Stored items
::::::::
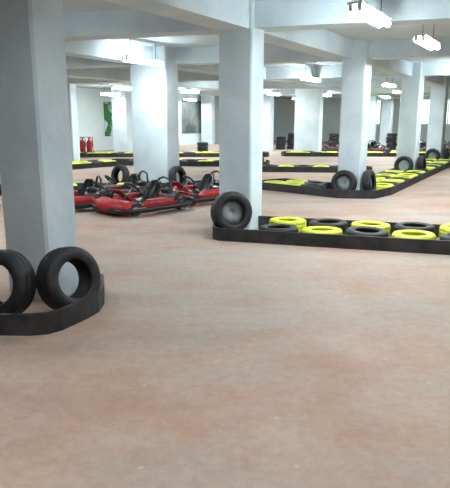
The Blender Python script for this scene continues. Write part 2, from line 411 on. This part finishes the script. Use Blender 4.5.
# ---------------------------------------------------------------- lamps and added fill lights
def lamp_mesh():
    b=B()
    b.box((0,0,.055),(1.34,.2,.03),'white',bev=.012)
    for y in (-.055,.055):
        b.tube([(-.62,y,-.01),(.62,y,-.01)],.045,'tube',n=12)
        for x in (-.64,.64): b.box((x,y,0),(.03,.05,.08),'white')
    for x in (-.45,.45): b.tube([(x,0,.07),(x,0,.44)],.008,'steel',n=6)
    return b
lm=None
lamps=[(1.87,7.65),(3.5,10.2),(-1.85,13.3),(-4.25,24.3),(-1.65,27.2),(2.8,19.0),(-2.3,38),(2.5,29.7),(6.3,22.3),(-5.95,30),
       (7.2,17.5),(5.4,31),(9.3,33.5),(-4.4,8.6),(.4,24),(12,28),(-6.5,16),(8.2,27.5),(4.5,36),(1,40)]
for i,(x,y) in enumerate(lamps):
    if lm is None: lm=o=lamp_mesh().done('fluorescent_lamp',(x,y,3.05),math.pi/2-A)
    else: o=inst(lm,'fluorescent_lamp',(x,y,3.05),(0,0,math.pi/2-A))
def area(x,y,z,sx,sy,e,col=(.87,.955,1.0),rot=0,rx=0):
    l=bpy.data.lights.new('lamp_or_fill_light','AREA'); l.shape='RECTANGLE'; l.size=sx; l.size_y=sy; l.energy=e; l.color=col
    o=bpy.data.objects.new('lamp_or_fill_light',l); C.objects.link(o); o.location=(x,y,z); o.rotation_euler=(rx,0,rot); return o
for x,y in lamps: area(x,y,2.99,1.2,.3,55,rot=math.pi/2-A)
for x,y,e in ((-1.0,2.0,82),(3,3.5,88),(5,13,140),(-6,20,130),(0,32,190),(8,29,200),(-3,41,180),(12,36,180)):  # added soft fill under the ceiling, unseen and without fixtures
    area(x,y,3.0,3,3,e,rot=math.pi/2-A)
w=bpy.data.worlds.new('world'); S.world=w; w.use_nodes=True
w.node_tree.nodes['Background'].inputs[0].default_value=(.6,.68,.7,1); w.node_tree.nodes['Background'].inputs[1].default_value=.3
# ---------------------------------------------------------------- camera
cd=bpy.data.cameras.new('camera'); cam=bpy.data.objects.new('camera',cd); C.objects.link(cam)
f=560; cd.sensor_fit='VERTICAL'; cd.sensor_height=24; cd.lens=24*f/488; cd.clip_end=200
cam.location=(0,0,1.75); cam.rotation_euler=(math.radians(90)-math.atan(124/f),0,0)
S.camera=cam
S.view_settings.view_transform='Standard'
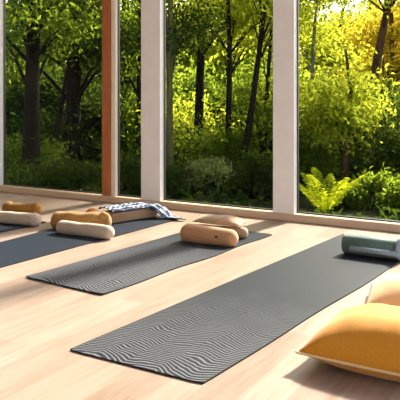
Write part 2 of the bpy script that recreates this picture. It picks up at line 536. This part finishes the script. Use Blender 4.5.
def shrub(name, loc, label, rx, ry, h, leaf, nl=2200, size=0.09, seed=1, group='shrubs outside the windows', droop=0.0):
    rng = np.random.default_rng(seed)
    root = empty(name, (loc[0], loc[1], gz(*loc) - 0.02))
    tag(root, label, 'shrub', group)
    bm = bmesh.new()
    cs = []
    for k in range(16):
        a = rng.uniform(0, 2 * math.pi); q = rng.uniform(0.1, 1) ** 0.5
        c = np.array([math.cos(a) * q * rx * 0.8, math.sin(a) * q * ry * 0.8, h * (0.25 + 0.68 * rng.uniform(0.1, 1) * (1 - 0.5 * q * q))])
        cs.append(c)
        tube(bm, [(0.02 * k - 0.16, 0, 0), (c[0] * 0.4, c[1] * 0.4, c[2] * 0.55), tuple(c)], [0.014, 0.010, 0.004], 5)
    obj('stems', bm, M['bark_d'], root)
    pick = rng.integers(0, len(cs), nl)
    cen = np.array(cs)[pick] + rng.normal(size=(nl, 3)) * np.array([rx * 0.22, ry * 0.22, h * 0.13])
    cen = cen[cen[:, 2] > 0.02]
    link_mesh('foliage', leaf_mesh('foliage', cen, size, rng, droop), leaf, root)
    return root

def fern(name, loc, label, nf, L, leaf, seed, group='bright ferns by the glass'):
    """arching fronds with paired leaflets, each frond a part"""
    rng = np.random.default_rng(seed)
    root = empty(name, (loc[0], loc[1], gz(*loc) - 0.02))
    tag(root, label, 'fern', group)
    for k in range(nf):
        a = 2 * math.pi * k / nf + rng.uniform(-0.25, 0.25)
        l = L * rng.uniform(0.75, 1.15); rise = rng.uniform(0.75, 1.15)
        cen, dirs = [], []
        pts = []
        for i in range(22):
            t = i / 21
            rad = l * 0.72 * t
            z = l * rise * (t - 0.36 * t * t) * 1.1
            p = Vector((math.cos(a) * rad, math.sin(a) * rad, z)); pts.append(p)
            if i > 3:
                w = 0.13 * math.sin(min(1, (1.05 - t) * 1.4) * math.pi / 2) * l
                side = Vector((-math.sin(a), math.cos(a), 0))
                for s in (-1, 1):
                    for q in (0.25, 0.6, 0.95):
                        dd = side * s + Vector((math.cos(a), math.sin(a), 0.35)) * 0.45
                        cen.append(p + dd * w * q); dirs.append(dd)
        bm = bmesh.new()
        tube(bm, pts, [0.008 * (1 - 0.8 * i / 21) for i in range(22)], 5)
        fr = obj('frond', bm, leaf, root)
        link_mesh('leaflets', leaf_mesh('leaflets', cen, 0.055, rng, 0.05, 0.4, 1.0, dirs), leaf, fr)
    return root

L_ = M
# --- trees seen through window 2 (left pane): dark, with two heavy trunks
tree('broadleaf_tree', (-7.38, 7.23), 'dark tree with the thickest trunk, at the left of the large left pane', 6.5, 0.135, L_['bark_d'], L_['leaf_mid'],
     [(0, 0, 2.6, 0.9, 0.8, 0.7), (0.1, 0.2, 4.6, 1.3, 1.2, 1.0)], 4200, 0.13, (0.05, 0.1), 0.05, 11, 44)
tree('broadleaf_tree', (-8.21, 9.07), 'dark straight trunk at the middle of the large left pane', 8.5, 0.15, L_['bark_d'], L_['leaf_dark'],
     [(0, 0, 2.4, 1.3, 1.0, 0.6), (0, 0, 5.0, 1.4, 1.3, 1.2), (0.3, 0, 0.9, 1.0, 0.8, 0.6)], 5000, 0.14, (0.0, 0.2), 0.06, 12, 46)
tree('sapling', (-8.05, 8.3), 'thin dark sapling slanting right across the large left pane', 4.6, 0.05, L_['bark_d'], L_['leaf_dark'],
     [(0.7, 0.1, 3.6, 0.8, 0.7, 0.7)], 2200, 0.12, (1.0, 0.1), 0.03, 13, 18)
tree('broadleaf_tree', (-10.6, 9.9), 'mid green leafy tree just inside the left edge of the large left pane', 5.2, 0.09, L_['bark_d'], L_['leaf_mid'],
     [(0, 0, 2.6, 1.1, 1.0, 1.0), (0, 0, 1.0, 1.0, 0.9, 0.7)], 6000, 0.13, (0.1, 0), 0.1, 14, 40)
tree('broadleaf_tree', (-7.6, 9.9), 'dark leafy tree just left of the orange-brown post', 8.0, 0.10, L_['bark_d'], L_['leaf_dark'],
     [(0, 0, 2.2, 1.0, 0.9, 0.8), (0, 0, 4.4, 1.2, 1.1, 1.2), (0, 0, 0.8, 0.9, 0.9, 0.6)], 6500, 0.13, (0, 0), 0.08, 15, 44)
# --- window 3 (narrow)
tree('broadleaf_tree', (-6.85, 9.3), 'slim tree filling the narrow pane right of the orange-brown post', 6.2, 0.06, L_['bark_d'], L_['leaf_mid'],
     [(0, 0, 2.1, 0.55, 0.7, 1.1), (0, 0, 0.8, 0.7, 0.6, 0.6)], 4200, 0.11, (0.1, 0), 0.06, 16, 34)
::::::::
Work to complete:
Repeat the material above word for word and skip every image in it.

Final result:
The Blender Python script for this scene continues. Write part 2, from line 411 on. This part finishes the script. Use Blender 4.5.
# ---------------------------------------------------------------- lamps and added fill lights
def lamp_mesh():
    b=B()
    b.box((0,0,.055),(1.34,.2,.03),'white',bev=.012)
    for y in (-.055,.055):
        b.tube([(-.62,y,-.01),(.62,y,-.01)],.045,'tube',n=12)
        for x in (-.64,.64): b.box((x,y,0),(.03,.05,.08),'white')
    for x in (-.45,.45): b.tube([(x,0,.07),(x,0,.44)],.008,'steel',n=6)
    return b
lm=None
lamps=[(1.87,7.65),(3.5,10.2),(-1.85,13.3),(-4.25,24.3),(-1.65,27.2),(2.8,19.0),(-2.3,38),(2.5,29.7),(6.3,22.3),(-5.95,30),
       (7.2,17.5),(5.4,31),(9.3,33.5),(-4.4,8.6),(.4,24),(12,28),(-6.5,16),(8.2,27.5),(4.5,36),(1,40)]
for i,(x,y) in enumerate(lamps):
    if lm is None: lm=o=lamp_mesh().done('fluorescent_lamp',(x,y,3.05),math.pi/2-A)
    else: o=inst(lm,'fluorescent_lamp',(x,y,3.05),(0,0,math.pi/2-A))
def area(x,y,z,sx,sy,e,col=(.87,.955,1.0),rot=0,rx=0):
    l=bpy.data.lights.new('lamp_or_fill_light','AREA'); l.shape='RECTANGLE'; l.size=sx; l.size_y=sy; l.energy=e; l.color=col
    o=bpy.data.objects.new('lamp_or_fill_light',l); C.objects.link(o); o.location=(x,y,z); o.rotation_euler=(rx,0,rot); return o
for x,y in lamps: area(x,y,2.99,1.2,.3,55,rot=math.pi/2-A)
for x,y,e in ((-1.0,2.0,82),(3,3.5,88),(5,13,140),(-6,20,130),(0,32,190),(8,29,200),(-3,41,180),(12,36,180)):  # added soft fill under the ceiling, unseen and without fixtures
    area(x,y,3.0,3,3,e,rot=math.pi/2-A)
w=bpy.data.worlds.new('world'); S.world=w; w.use_nodes=True
w.node_tree.nodes['Background'].inputs[0].default_value=(.6,.68,.7,1); w.node_tree.nodes['Background'].inputs[1].default_value=.3
# ---------------------------------------------------------------- camera
cd=bpy.data.cameras.new('camera'); cam=bpy.data.objects.new('camera',cd); C.objects.link(cam)
f=560; cd.sensor_fit='VERTICAL'; cd.sensor_height=24; cd.lens=24*f/488; cd.clip_end=200
cam.location=(0,0,1.75); cam.rotation_euler=(math.radians(90)-math.atan(124/f),0,0)
S.camera=cam
S.view_settings.view_transform='Standard'
Write part 2 of the bpy script that recreates this picture. It picks up at line 536. This part finishes the script. Use Blender 4.5.
def shrub(name, loc, label, rx, ry, h, leaf, nl=2200, size=0.09, seed=1, group='shrubs outside the windows', droop=0.0):
    rng = np.random.default_rng(seed)
    root = empty(name, (loc[0], loc[1], gz(*loc) - 0.02))
    tag(root, label, 'shrub', group)
    bm = bmesh.new()
    cs = []
    for k in range(16):
        a = rng.uniform(0, 2 * math.pi); q = rng.uniform(0.1, 1) ** 0.5
        c = np.array([math.cos(a) * q * rx * 0.8, math.sin(a) * q * ry * 0.8, h * (0.25 + 0.68 * rng.uniform(0.1, 1) * (1 - 0.5 * q * q))])
        cs.append(c)
        tube(bm, [(0.02 * k - 0.16, 0, 0), (c[0] * 0.4, c[1] * 0.4, c[2] * 0.55), tuple(c)], [0.014, 0.010, 0.004], 5)
    obj('stems', bm, M['bark_d'], root)
    pick = rng.integers(0, len(cs), nl)
    cen = np.array(cs)[pick] + rng.normal(size=(nl, 3)) * np.array([rx * 0.22, ry * 0.22, h * 0.13])
    cen = cen[cen[:, 2] > 0.02]
    link_mesh('foliage', leaf_mesh('foliage', cen, size, rng, droop), leaf, root)
    return root

def fern(name, loc, label, nf, L, leaf, seed, group='bright ferns by the glass'):
    """arching fronds with paired leaflets, each frond a part"""
    rng = np.random.default_rng(seed)
    root = empty(name, (loc[0], loc[1], gz(*loc) - 0.02))
    tag(root, label, 'fern', group)
    for k in range(nf):
        a = 2 * math.pi * k / nf + rng.uniform(-0.25, 0.25)
        l = L * rng.uniform(0.75, 1.15); rise = rng.uniform(0.75, 1.15)
        cen, dirs = [], []
        pts = []
        for i in range(22):
            t = i / 21
            rad = l * 0.72 * t
            z = l * rise * (t - 0.36 * t * t) * 1.1
            p = Vector((math.cos(a) * rad, math.sin(a) * rad, z)); pts.append(p)
            if i > 3:
                w = 0.13 * math.sin(min(1, (1.05 - t) * 1.4) * math.pi / 2) * l
                side = Vector((-math.sin(a), math.cos(a), 0))
                for s in (-1, 1):
                    for q in (0.25, 0.6, 0.95):
                        dd = side * s + Vector((math.cos(a), math.sin(a), 0.35)) * 0.45
                        cen.append(p + dd * w * q); dirs.append(dd)
        bm = bmesh.new()
        tube(bm, pts, [0.008 * (1 - 0.8 * i / 21) for i in range(22)], 5)
        fr = obj('frond', bm, leaf, root)
        link_mesh('leaflets', leaf_mesh('leaflets', cen, 0.055, rng, 0.05, 0.4, 1.0, dirs), leaf, fr)
    return root

L_ = M
# --- trees seen through window 2 (left pane): dark, with two heavy trunks
tree('broadleaf_tree', (-7.38, 7.23), 'dark tree with the thickest trunk, at the left of the large left pane', 6.5, 0.135, L_['bark_d'], L_['leaf_mid'],
     [(0, 0, 2.6, 0.9, 0.8, 0.7), (0.1, 0.2, 4.6, 1.3, 1.2, 1.0)], 4200, 0.13, (0.05, 0.1), 0.05, 11, 44)
tree('broadleaf_tree', (-8.21, 9.07), 'dark straight trunk at the middle of the large left pane', 8.5, 0.15, L_['bark_d'], L_['leaf_dark'],
     [(0, 0, 2.4, 1.3, 1.0, 0.6), (0, 0, 5.0, 1.4, 1.3, 1.2), (0.3, 0, 0.9, 1.0, 0.8, 0.6)], 5000, 0.14, (0.0, 0.2), 0.06, 12, 46)
tree('sapling', (-8.05, 8.3), 'thin dark sapling slanting right across the large left pane', 4.6, 0.05, L_['bark_d'], L_['leaf_dark'],
     [(0.7, 0.1, 3.6, 0.8, 0.7, 0.7)], 2200, 0.12, (1.0, 0.1), 0.03, 13, 18)
tree('broadleaf_tree', (-10.6, 9.9), 'mid green leafy tree just inside the left edge of the large left pane', 5.2, 0.09, L_['bark_d'], L_['leaf_mid'],
     [(0, 0, 2.6, 1.1, 1.0, 1.0), (0, 0, 1.0, 1.0, 0.9, 0.7)], 6000, 0.13, (0.1, 0), 0.1, 14, 40)
tree('broadleaf_tree', (-7.6, 9.9), 'dark leafy tree just left of the orange-brown post', 8.0, 0.10, L_['bark_d'], L_['leaf_dark'],
     [(0, 0, 2.2, 1.0, 0.9, 0.8), (0, 0, 4.4, 1.2, 1.1, 1.2), (0, 0, 0.8, 0.9, 0.9, 0.6)], 6500, 0.13, (0, 0), 0.08, 15, 44)
# --- window 3 (narrow)
tree('broadleaf_tree', (-6.85, 9.3), 'slim tree filling the narrow pane right of the orange-brown post', 6.2, 0.06, L_['bark_d'], L_['leaf_mid'],
     [(0, 0, 2.1, 0.55, 0.7, 1.1), (0, 0, 0.8, 0.7, 0.6, 0.6)], 4200, 0.11, (0.1, 0), 0.06, 16, 34)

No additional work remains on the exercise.